What is being asked =>
Repeat the listing in full, preserving every character.

Information supplied =>
• • • • • • •
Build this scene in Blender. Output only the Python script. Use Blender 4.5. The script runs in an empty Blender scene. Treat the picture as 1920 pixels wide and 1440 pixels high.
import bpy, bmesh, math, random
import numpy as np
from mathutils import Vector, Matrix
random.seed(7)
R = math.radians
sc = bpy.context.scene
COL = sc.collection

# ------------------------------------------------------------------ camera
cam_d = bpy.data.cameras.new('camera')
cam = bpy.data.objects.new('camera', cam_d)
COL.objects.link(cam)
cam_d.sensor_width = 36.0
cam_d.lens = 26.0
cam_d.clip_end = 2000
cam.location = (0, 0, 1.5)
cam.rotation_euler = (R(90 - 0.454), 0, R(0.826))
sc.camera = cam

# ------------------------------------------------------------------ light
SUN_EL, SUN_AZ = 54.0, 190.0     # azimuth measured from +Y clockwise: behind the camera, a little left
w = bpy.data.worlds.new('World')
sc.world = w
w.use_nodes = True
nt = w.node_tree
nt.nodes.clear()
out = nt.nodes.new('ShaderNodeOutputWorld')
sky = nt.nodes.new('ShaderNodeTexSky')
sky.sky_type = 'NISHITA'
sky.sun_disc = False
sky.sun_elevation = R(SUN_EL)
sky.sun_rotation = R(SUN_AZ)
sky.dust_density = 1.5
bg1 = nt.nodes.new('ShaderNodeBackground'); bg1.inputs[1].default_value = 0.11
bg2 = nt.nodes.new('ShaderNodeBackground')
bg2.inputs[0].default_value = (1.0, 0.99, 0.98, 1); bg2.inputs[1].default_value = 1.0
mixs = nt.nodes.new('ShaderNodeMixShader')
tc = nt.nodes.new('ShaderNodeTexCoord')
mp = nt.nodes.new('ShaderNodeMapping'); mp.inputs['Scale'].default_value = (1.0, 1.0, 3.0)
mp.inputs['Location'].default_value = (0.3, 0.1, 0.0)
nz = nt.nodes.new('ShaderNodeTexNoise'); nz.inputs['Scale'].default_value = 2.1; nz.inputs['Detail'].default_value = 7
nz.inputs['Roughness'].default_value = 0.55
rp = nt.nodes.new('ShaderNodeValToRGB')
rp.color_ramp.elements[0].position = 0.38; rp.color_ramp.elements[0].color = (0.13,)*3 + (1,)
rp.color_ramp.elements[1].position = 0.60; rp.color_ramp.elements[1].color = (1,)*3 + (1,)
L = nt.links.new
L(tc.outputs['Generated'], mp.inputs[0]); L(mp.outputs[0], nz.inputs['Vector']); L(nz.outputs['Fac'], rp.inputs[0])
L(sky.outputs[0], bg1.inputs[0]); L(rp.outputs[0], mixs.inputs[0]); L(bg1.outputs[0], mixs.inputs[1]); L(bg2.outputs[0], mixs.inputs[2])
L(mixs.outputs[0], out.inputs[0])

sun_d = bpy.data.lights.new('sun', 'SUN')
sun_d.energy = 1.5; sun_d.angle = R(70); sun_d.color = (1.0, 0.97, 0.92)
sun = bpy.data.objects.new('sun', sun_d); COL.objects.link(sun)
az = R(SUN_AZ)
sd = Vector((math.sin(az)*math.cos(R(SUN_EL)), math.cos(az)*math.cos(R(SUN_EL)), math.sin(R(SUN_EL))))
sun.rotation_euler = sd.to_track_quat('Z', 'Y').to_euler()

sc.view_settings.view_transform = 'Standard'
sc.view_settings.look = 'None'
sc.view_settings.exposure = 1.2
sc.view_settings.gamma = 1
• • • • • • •
Task solution =>
Build this scene in Blender. Output only the Python script. Use Blender 4.5. The script runs in an empty Blender scene. Treat the picture as 1920 pixels wide and 1440 pixels high.
import bpy, bmesh, math, random
import numpy as np
from mathutils import Vector, Matrix
random.seed(7)
R = math.radians
sc = bpy.context.scene
COL = sc.collection

# ------------------------------------------------------------------ camera
cam_d = bpy.data.cameras.new('camera')
cam = bpy.data.objects.new('camera', cam_d)
COL.objects.link(cam)
cam_d.sensor_width = 36.0
cam_d.lens = 26.0
cam_d.clip_end = 2000
cam.location = (0, 0, 1.5)
cam.rotation_euler = (R(90 - 0.454), 0, R(0.826))
sc.camera = cam

# ------------------------------------------------------------------ light
SUN_EL, SUN_AZ = 54.0, 190.0     # azimuth measured from +Y clockwise: behind the camera, a little left
w = bpy.data.worlds.new('World')
sc.world = w
w.use_nodes = True
nt = w.node_tree
nt.nodes.clear()
out = nt.nodes.new('ShaderNodeOutputWorld')
sky = nt.nodes.new('ShaderNodeTexSky')
sky.sky_type = 'NISHITA'
sky.sun_disc = False
sky.sun_elevation = R(SUN_EL)
sky.sun_rotation = R(SUN_AZ)
sky.dust_density = 1.5
bg1 = nt.nodes.new('ShaderNodeBackground'); bg1.inputs[1].default_value = 0.11
bg2 = nt.nodes.new('ShaderNodeBackground')
bg2.inputs[0].default_value = (1.0, 0.99, 0.98, 1); bg2.inputs[1].default_value = 1.0
mixs = nt.nodes.new('ShaderNodeMixShader')
tc = nt.nodes.new('ShaderNodeTexCoord')
mp = nt.nodes.new('ShaderNodeMapping'); mp.inputs['Scale'].default_value = (1.0, 1.0, 3.0)
mp.inputs['Location'].default_value = (0.3, 0.1, 0.0)
nz = nt.nodes.new('ShaderNodeTexNoise'); nz.inputs['Scale'].default_value = 2.1; nz.inputs['Detail'].default_value = 7
nz.inputs['Roughness'].default_value = 0.55
rp = nt.nodes.new('ShaderNodeValToRGB')
rp.color_ramp.elements[0].position = 0.38; rp.color_ramp.elements[0].color = (0.13,)*3 + (1,)
rp.color_ramp.elements[1].position = 0.60; rp.color_ramp.elements[1].color = (1,)*3 + (1,)
L = nt.links.new
L(tc.outputs['Generated'], mp.inputs[0]); L(mp.outputs[0], nz.inputs['Vector']); L(nz.outputs['Fac'], rp.inputs[0])
L(sky.outputs[0], bg1.inputs[0]); L(rp.outputs[0], mixs.inputs[0]); L(bg1.outputs[0], mixs.inputs[1]); L(bg2.outputs[0], mixs.inputs[2])
L(mixs.outputs[0], out.inputs[0])

sun_d = bpy.data.lights.new('sun', 'SUN')
sun_d.energy = 1.5; sun_d.angle = R(70); sun_d.color = (1.0, 0.97, 0.92)
sun = bpy.data.objects.new('sun', sun_d); COL.objects.link(sun)
az = R(SUN_AZ)
sd = Vector((math.sin(az)*math.cos(R(SUN_EL)), math.cos(az)*math.cos(R(SUN_EL)), math.sin(R(SUN_EL))))
sun.rotation_euler = sd.to_track_quat('Z', 'Y').to_euler()

sc.view_settings.view_transform = 'Standard'
sc.view_settings.look = 'None'
sc.view_settings.exposure = 1.2
sc.view_settings.gamma = 1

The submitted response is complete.